Dan Slater has an interesting article today in the Wall Street Journal, beginning with discussion of forced sterilization for the "feeble-minded" in earlier times and then continuing:
Following the horrors of eugenics in Nazi Germany, the sterilization movement dwindled.Yet in scattered cases, state regulation of reproductive rights remains a part of the legal culture -- now amid very different circumstances. Just this month, for example, a judge in Texas ordered a woman, as a condition of her probation, to stop having children after her daughter was badly abused. The order, by Judge Charlie Baird, is difficult to enforce and possibly unconstitutional. It reflects the willingness of some judges to push the limits of punishment in ways that hark back to a time before a series of landmark Supreme Court decisions elevated individual rights.
In other areas, too, the impulse behind a law can linger, in society and in the courtroom, long after the law itself has fallen into disfavor or disuse. For a long time, the state asserted control over who could marry whom. It was only in 1967 that the Supreme Court struck down Virginia's anti-miscegenation law, giving constitutional protection to interracial marriage -- and creating a broader social assumption that marriage in general was a private matter. Three decades later, many states still resist same-sex marriage.
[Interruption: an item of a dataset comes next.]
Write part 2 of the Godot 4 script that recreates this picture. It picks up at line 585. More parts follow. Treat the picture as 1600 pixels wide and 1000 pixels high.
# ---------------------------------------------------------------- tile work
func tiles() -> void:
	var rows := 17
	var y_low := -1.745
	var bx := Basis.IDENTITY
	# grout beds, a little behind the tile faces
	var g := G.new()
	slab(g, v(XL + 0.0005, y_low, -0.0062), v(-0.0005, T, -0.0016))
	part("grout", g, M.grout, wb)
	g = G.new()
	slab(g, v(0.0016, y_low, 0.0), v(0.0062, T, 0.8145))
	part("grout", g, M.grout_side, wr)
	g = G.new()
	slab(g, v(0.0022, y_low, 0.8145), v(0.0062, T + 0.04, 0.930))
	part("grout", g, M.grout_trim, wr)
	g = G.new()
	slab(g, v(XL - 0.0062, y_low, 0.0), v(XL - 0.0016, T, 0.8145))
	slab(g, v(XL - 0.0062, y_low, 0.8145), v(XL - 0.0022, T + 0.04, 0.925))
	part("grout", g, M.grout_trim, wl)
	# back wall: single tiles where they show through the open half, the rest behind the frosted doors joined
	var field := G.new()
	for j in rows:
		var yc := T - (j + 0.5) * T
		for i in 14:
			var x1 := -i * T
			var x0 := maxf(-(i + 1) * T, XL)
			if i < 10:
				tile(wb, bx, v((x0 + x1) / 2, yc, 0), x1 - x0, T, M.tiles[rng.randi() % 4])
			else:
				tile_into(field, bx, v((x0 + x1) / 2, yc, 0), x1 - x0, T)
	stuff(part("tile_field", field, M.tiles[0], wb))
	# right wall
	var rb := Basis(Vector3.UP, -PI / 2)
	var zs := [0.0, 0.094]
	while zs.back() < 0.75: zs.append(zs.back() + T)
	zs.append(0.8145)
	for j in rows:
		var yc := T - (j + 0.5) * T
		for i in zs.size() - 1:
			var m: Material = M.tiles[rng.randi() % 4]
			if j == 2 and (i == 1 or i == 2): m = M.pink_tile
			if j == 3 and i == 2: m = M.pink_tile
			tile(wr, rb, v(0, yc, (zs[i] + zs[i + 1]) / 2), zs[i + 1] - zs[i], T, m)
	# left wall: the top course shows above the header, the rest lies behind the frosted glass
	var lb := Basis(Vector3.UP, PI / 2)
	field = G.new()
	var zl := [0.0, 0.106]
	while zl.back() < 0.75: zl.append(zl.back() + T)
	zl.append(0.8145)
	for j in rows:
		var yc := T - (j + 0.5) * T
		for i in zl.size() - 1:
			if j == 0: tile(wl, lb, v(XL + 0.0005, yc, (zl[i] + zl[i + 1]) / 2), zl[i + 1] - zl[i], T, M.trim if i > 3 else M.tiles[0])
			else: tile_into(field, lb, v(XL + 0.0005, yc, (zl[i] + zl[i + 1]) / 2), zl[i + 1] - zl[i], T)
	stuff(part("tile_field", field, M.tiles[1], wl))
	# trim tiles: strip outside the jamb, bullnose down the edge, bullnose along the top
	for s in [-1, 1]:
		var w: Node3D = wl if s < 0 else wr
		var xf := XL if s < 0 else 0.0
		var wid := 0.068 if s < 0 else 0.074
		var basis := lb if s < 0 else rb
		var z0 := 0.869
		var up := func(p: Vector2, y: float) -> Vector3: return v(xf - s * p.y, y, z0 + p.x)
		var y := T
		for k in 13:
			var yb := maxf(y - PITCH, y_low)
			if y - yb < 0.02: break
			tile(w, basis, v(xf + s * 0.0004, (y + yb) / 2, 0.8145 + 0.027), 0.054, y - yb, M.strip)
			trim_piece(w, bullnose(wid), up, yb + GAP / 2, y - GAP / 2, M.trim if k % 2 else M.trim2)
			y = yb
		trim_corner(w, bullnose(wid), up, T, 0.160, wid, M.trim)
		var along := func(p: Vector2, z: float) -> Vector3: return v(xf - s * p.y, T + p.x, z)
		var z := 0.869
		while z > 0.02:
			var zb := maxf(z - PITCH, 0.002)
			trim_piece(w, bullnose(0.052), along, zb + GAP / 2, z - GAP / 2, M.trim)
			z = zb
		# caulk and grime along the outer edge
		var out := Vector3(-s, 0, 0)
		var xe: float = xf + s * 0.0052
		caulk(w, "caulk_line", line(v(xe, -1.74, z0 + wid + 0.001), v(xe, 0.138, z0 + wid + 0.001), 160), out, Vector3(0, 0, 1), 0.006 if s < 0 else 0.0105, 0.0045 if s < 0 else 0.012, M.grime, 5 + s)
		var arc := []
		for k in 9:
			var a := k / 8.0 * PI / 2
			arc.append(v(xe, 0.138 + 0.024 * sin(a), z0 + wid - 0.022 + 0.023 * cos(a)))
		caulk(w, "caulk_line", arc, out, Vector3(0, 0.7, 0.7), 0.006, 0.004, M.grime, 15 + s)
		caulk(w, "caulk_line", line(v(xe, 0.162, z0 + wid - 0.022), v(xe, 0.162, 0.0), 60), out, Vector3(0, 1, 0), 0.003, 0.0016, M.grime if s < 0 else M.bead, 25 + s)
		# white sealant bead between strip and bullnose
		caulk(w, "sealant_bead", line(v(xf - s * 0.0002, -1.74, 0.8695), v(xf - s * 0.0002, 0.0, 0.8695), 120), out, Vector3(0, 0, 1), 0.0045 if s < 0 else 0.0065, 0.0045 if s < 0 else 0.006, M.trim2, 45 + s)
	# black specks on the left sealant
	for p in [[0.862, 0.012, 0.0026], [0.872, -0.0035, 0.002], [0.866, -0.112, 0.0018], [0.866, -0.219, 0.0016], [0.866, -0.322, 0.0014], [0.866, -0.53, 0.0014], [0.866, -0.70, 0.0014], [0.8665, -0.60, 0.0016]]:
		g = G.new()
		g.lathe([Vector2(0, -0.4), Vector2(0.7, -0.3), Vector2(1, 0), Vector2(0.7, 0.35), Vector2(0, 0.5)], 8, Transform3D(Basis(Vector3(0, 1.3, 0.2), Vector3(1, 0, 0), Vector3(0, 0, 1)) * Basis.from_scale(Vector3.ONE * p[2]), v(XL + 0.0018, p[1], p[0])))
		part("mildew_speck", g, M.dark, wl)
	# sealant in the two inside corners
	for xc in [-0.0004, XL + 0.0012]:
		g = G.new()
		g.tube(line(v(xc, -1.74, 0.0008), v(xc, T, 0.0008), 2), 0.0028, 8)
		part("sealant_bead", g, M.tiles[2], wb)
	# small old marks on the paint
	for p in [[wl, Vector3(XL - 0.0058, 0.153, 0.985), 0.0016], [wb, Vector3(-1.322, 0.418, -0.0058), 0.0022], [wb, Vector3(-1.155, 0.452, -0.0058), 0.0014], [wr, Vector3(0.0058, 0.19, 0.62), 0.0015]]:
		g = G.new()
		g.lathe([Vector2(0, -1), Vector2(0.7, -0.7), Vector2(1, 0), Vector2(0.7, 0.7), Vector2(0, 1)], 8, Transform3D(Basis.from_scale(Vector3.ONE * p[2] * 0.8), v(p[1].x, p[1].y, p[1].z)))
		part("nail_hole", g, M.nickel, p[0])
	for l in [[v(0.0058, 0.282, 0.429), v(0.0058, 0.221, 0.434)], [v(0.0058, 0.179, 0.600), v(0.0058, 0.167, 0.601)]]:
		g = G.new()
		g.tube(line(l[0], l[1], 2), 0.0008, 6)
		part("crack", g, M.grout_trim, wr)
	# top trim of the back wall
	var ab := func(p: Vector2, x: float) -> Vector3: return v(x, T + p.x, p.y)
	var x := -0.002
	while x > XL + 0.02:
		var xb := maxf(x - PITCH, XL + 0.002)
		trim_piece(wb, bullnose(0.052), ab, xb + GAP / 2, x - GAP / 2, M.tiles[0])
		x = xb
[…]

Similarly, the rationale behind forced sterilization is making its way back into the courts in the form of no-pregnancy orders, in small numbers and often overturned on appeal. In 1999, after finding a mentally retarded woman guilty of neglecting a dependent, in connection with the death of her infant son, a state court in Indiana ordered her not to become pregnant as a condition of her eight-year probation. A state appeals court struck down the no-pregnancy condition, ruling that it violated the woman's "privacy right of procreation" and that the goal of preventing injury to a child could be served by less-restrictive means.